Repeat the listing in full. Nothing may be added or left out.
================================
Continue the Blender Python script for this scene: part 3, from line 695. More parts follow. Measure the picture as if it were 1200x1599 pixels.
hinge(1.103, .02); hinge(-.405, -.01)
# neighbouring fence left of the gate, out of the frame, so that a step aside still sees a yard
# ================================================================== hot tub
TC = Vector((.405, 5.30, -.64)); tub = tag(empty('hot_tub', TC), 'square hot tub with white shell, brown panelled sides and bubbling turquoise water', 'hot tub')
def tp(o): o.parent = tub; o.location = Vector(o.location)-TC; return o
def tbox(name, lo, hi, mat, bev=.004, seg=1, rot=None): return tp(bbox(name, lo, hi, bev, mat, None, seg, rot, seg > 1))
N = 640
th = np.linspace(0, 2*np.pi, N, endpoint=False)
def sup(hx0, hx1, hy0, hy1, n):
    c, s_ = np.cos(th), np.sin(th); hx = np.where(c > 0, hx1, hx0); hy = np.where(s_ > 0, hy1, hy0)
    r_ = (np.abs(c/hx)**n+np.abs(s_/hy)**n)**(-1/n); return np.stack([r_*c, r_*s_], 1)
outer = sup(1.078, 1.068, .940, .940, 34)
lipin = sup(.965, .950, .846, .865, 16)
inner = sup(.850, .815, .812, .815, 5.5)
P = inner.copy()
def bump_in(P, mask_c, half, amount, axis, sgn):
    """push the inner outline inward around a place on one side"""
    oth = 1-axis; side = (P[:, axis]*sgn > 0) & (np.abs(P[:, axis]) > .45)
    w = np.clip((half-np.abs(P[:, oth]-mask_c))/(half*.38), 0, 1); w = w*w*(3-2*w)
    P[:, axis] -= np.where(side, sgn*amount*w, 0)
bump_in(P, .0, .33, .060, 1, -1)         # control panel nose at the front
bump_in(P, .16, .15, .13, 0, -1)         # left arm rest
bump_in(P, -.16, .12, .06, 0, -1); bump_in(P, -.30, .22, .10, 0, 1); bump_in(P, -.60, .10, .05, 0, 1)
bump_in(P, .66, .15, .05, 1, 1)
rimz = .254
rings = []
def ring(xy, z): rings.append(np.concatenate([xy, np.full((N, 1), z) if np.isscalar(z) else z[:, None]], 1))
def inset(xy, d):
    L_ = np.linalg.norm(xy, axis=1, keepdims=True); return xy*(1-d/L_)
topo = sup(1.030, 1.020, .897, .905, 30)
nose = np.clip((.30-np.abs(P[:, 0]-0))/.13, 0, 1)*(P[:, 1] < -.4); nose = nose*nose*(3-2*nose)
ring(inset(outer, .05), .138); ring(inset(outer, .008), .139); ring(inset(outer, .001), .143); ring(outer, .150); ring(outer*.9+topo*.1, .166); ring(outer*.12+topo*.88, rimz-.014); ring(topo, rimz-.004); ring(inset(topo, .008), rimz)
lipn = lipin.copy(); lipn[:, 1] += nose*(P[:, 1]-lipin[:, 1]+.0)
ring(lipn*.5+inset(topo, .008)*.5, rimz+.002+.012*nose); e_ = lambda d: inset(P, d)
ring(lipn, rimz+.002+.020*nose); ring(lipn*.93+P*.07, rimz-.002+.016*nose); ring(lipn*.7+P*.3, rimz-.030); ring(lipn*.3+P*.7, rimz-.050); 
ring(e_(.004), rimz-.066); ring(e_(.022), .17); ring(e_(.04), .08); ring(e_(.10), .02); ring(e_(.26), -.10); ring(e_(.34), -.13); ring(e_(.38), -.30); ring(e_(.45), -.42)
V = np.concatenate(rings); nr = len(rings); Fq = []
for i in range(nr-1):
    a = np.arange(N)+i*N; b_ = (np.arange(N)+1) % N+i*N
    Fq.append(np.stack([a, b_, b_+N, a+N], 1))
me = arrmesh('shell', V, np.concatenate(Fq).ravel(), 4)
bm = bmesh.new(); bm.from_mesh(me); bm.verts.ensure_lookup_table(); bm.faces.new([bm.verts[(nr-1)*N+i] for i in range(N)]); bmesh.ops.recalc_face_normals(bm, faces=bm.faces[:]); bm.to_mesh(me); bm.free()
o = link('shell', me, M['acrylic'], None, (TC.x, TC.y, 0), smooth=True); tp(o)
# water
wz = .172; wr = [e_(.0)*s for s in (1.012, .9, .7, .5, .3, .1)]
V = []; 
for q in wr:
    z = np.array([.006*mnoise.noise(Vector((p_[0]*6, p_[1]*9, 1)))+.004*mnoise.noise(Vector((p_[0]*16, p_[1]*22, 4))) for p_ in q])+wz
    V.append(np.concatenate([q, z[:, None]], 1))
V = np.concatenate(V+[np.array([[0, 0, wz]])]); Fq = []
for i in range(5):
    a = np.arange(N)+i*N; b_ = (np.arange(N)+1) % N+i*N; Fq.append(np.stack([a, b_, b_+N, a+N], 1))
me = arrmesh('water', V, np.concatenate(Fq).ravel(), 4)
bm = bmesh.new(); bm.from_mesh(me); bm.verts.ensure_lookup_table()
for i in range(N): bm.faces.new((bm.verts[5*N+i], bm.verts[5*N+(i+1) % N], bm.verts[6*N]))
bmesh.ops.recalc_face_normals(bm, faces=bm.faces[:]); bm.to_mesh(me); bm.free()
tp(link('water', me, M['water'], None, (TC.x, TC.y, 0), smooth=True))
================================
* [Task output]:
Continue the Blender Python script for this scene: part 3, from line 695. More parts follow. Measure the picture as if it were 1200x1599 pixels.
hinge(1.103, .02); hinge(-.405, -.01)
# neighbouring fence left of the gate, out of the frame, so that a step aside still sees a yard
# ================================================================== hot tub
TC = Vector((.405, 5.30, -.64)); tub = tag(empty('hot_tub', TC), 'square hot tub with white shell, brown panelled sides and bubbling turquoise water', 'hot tub')
def tp(o): o.parent = tub; o.location = Vector(o.location)-TC; return o
def tbox(name, lo, hi, mat, bev=.004, seg=1, rot=None): return tp(bbox(name, lo, hi, bev, mat, None, seg, rot, seg > 1))
N = 640
th = np.linspace(0, 2*np.pi, N, endpoint=False)
def sup(hx0, hx1, hy0, hy1, n):
    c, s_ = np.cos(th), np.sin(th); hx = np.where(c > 0, hx1, hx0); hy = np.where(s_ > 0, hy1, hy0)
    r_ = (np.abs(c/hx)**n+np.abs(s_/hy)**n)**(-1/n); return np.stack([r_*c, r_*s_], 1)
outer = sup(1.078, 1.068, .940, .940, 34)
lipin = sup(.965, .950, .846, .865, 16)
inner = sup(.850, .815, .812, .815, 5.5)
P = inner.copy()
def bump_in(P, mask_c, half, amount, axis, sgn):
    """push the inner outline inward around a place on one side"""
    oth = 1-axis; side = (P[:, axis]*sgn > 0) & (np.abs(P[:, axis]) > .45)
    w = np.clip((half-np.abs(P[:, oth]-mask_c))/(half*.38), 0, 1); w = w*w*(3-2*w)
    P[:, axis] -= np.where(side, sgn*amount*w, 0)
bump_in(P, .0, .33, .060, 1, -1)         # control panel nose at the front
bump_in(P, .16, .15, .13, 0, -1)         # left arm rest
bump_in(P, -.16, .12, .06, 0, -1); bump_in(P, -.30, .22, .10, 0, 1); bump_in(P, -.60, .10, .05, 0, 1)
bump_in(P, .66, .15, .05, 1, 1)
rimz = .254
rings = []
def ring(xy, z): rings.append(np.concatenate([xy, np.full((N, 1), z) if np.isscalar(z) else z[:, None]], 1))
def inset(xy, d):
    L_ = np.linalg.norm(xy, axis=1, keepdims=True); return xy*(1-d/L_)
topo = sup(1.030, 1.020, .897, .905, 30)
nose = np.clip((.30-np.abs(P[:, 0]-0))/.13, 0, 1)*(P[:, 1] < -.4); nose = nose*nose*(3-2*nose)
ring(inset(outer, .05), .138); ring(inset(outer, .008), .139); ring(inset(outer, .001), .143); ring(outer, .150); ring(outer*.9+topo*.1, .166); ring(outer*.12+topo*.88, rimz-.014); ring(topo, rimz-.004); ring(inset(topo, .008), rimz)
lipn = lipin.copy(); lipn[:, 1] += nose*(P[:, 1]-lipin[:, 1]+.0)
ring(lipn*.5+inset(topo, .008)*.5, rimz+.002+.012*nose); e_ = lambda d: inset(P, d)
ring(lipn, rimz+.002+.020*nose); ring(lipn*.93+P*.07, rimz-.002+.016*nose); ring(lipn*.7+P*.3, rimz-.030); ring(lipn*.3+P*.7, rimz-.050); 
ring(e_(.004), rimz-.066); ring(e_(.022), .17); ring(e_(.04), .08); ring(e_(.10), .02); ring(e_(.26), -.10); ring(e_(.34), -.13); ring(e_(.38), -.30); ring(e_(.45), -.42)
V = np.concatenate(rings); nr = len(rings); Fq = []
for i in range(nr-1):
    a = np.arange(N)+i*N; b_ = (np.arange(N)+1) % N+i*N
    Fq.append(np.stack([a, b_, b_+N, a+N], 1))
me = arrmesh('shell', V, np.concatenate(Fq).ravel(), 4)
bm = bmesh.new(); bm.from_mesh(me); bm.verts.ensure_lookup_table(); bm.faces.new([bm.verts[(nr-1)*N+i] for i in range(N)]); bmesh.ops.recalc_face_normals(bm, faces=bm.faces[:]); bm.to_mesh(me); bm.free()
o = link('shell', me, M['acrylic'], None, (TC.x, TC.y, 0), smooth=True); tp(o)
# water
wz = .172; wr = [e_(.0)*s for s in (1.012, .9, .7, .5, .3, .1)]
V = []; 
for q in wr:
    z = np.array([.006*mnoise.noise(Vector((p_[0]*6, p_[1]*9, 1)))+.004*mnoise.noise(Vector((p_[0]*16, p_[1]*22, 4))) for p_ in q])+wz
    V.append(np.concatenate([q, z[:, None]], 1))
V = np.concatenate(V+[np.array([[0, 0, wz]])]); Fq = []
for i in range(5):
    a = np.arange(N)+i*N; b_ = (np.arange(N)+1) % N+i*N; Fq.append(np.stack([a, b_, b_+N, a+N], 1))
me = arrmesh('water', V, np.concatenate(Fq).ravel(), 4)
bm = bmesh.new(); bm.from_mesh(me); bm.verts.ensure_lookup_table()
for i in range(N): bm.faces.new((bm.verts[5*N+i], bm.verts[5*N+(i+1) % N], bm.verts[6*N]))
bmesh.ops.recalc_face_normals(bm, faces=bm.faces[:]); bm.to_mesh(me); bm.free()
tp(link('water', me, M['water'], None, (TC.x, TC.y, 0), smooth=True))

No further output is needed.